Na Idade Média o carnaval era o período em que as fronteiras sociais temporariamente se rompiam e, por alguns dias, nobres, burgueses e servos tornavam-se iguais, caindo numa alegria festiva. O riso era a vitória sobre o medo e sobre a intimidação autoritária. A festa significa a renovação de esperanças para um futuro melhor, numa realidade mais justa. Essa concepção de riso carnavalesco é descrita por Mikhail Bakhtin, em Cultura Popular na Idade Média e na Renascença: "O lado cômico e popular da festa tendia a representar um futuro melhor: abundância material, igualdade, liberdade".
Embora as ideias desse teórico russo sejam vistas com reserva atualmente por parte da crítica especializada, elas tornaram-se praticamente um mito da alegria libertária e são divertidas o suficiente para servirem de reflexão em pleno carnaval. Pois, naqueles quatro dias, o riso adquiria um caráter subversivo que atingia toda a população, desfigurava hierarquias e transportava a vida para uma utopia de liberdade e igualdade. Entretanto, a liberdade medieval oferecida pelo riso era um luxo que acabava com a Quarta-Feira de Cinzas. O mundo voltava a ser sério e todas as barreiras sociais e toda a dominação dos senhores eram restabelecidas com o fim da festa.
O escapismo do homem medieval se dá para uma utopia de um mundo livre. Embora hoje vivamos numa realidade completamente diferente daquela da Idade Média, algumas atitudes presentes nas festividades daqueles tempos serviriam muito bem se fossem incorporadas em nossa atitude cotidiana. Poderiam ajudar a consolidar uma mentalidade republicana no país.
Há muito que se fazer para se alcançar a utopia da igualdade. Somos uma sociedade que dá privilégios à classe política. Somos também uma sociedade em que o abuso de poder é generalizado que vai desde o estudante da Polícia Civil que quer dar "carteirada" para entrar em bar a filhos de ex-presidente que querem dar "carteirada" internacional, com passaporte diplomático.
O riso era o motor da utopia igualitária medieval e pode voltar a sê-lo, a exemplo do que aconteceu na difusão dos ideais iluministas da Revolução Francesa. Foi o riso que fez o povo francês se familiarizar com as concepções dos filósofos a população não lia Voltaire nem Diderot, mas "olhava" as caricaturas e os pasquins. O riso como forma de crítica social pode expor problemas sociais com desenvoltura. Como instrumento de educação cidadã, facilita a tomada de consciência sobre a realidade e pode mobilizar estudantes para se interessarem por um assunto débil e sem graça. Pode se tornar a vitória sobre a alienação.

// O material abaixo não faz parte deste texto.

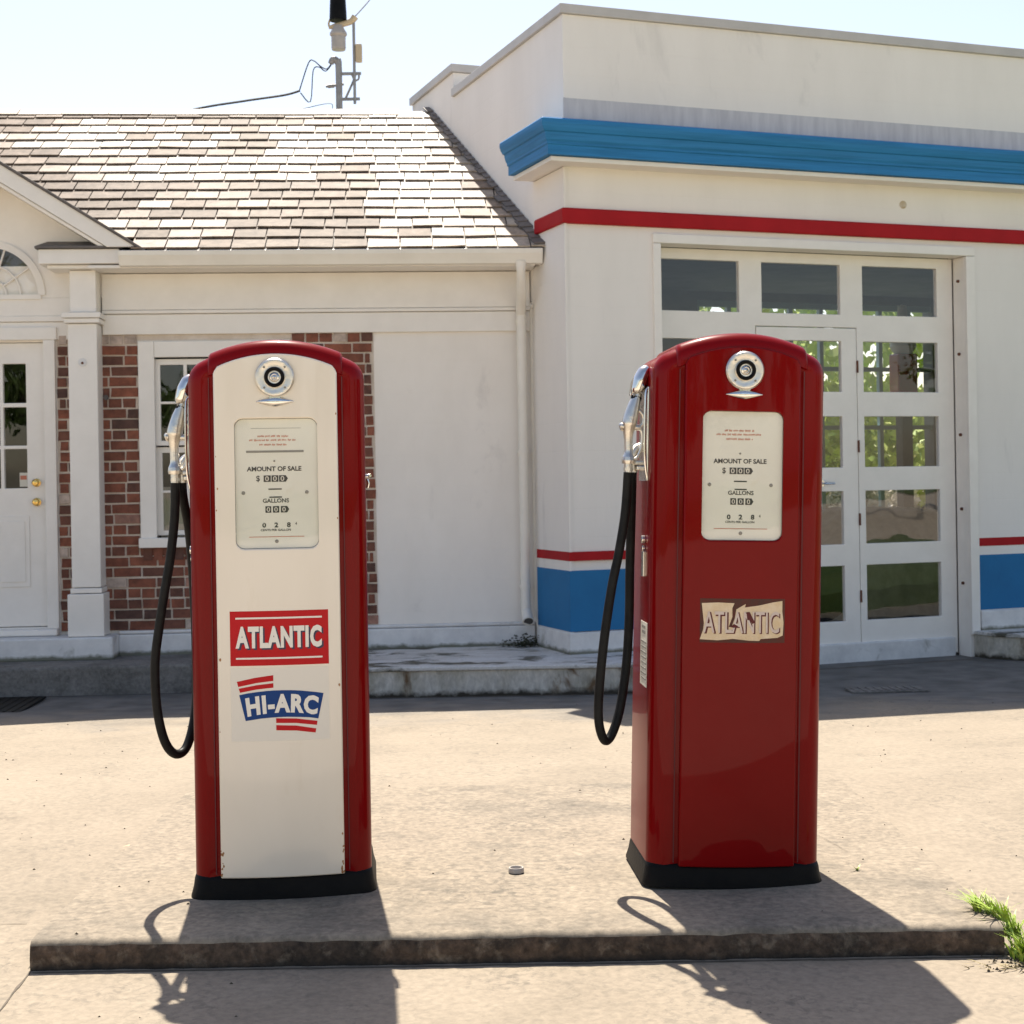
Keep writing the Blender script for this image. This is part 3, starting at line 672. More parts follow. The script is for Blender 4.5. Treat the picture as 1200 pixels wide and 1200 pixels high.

Isso não quer dizer que se deva "achar graça" dos desvios de conduta que ocorrem na vida pública brasileira. É preciso manter a capacidade de se indignar e de se mobilizar contra desmandos políticos. Mas é um excelente auxiliar contra a decepção e contra a vontade de desistir de se interessar por política. O homem até pode ser um animal político, como declarava Aristóteles, mas antes disso ele é um animal que sabe rir.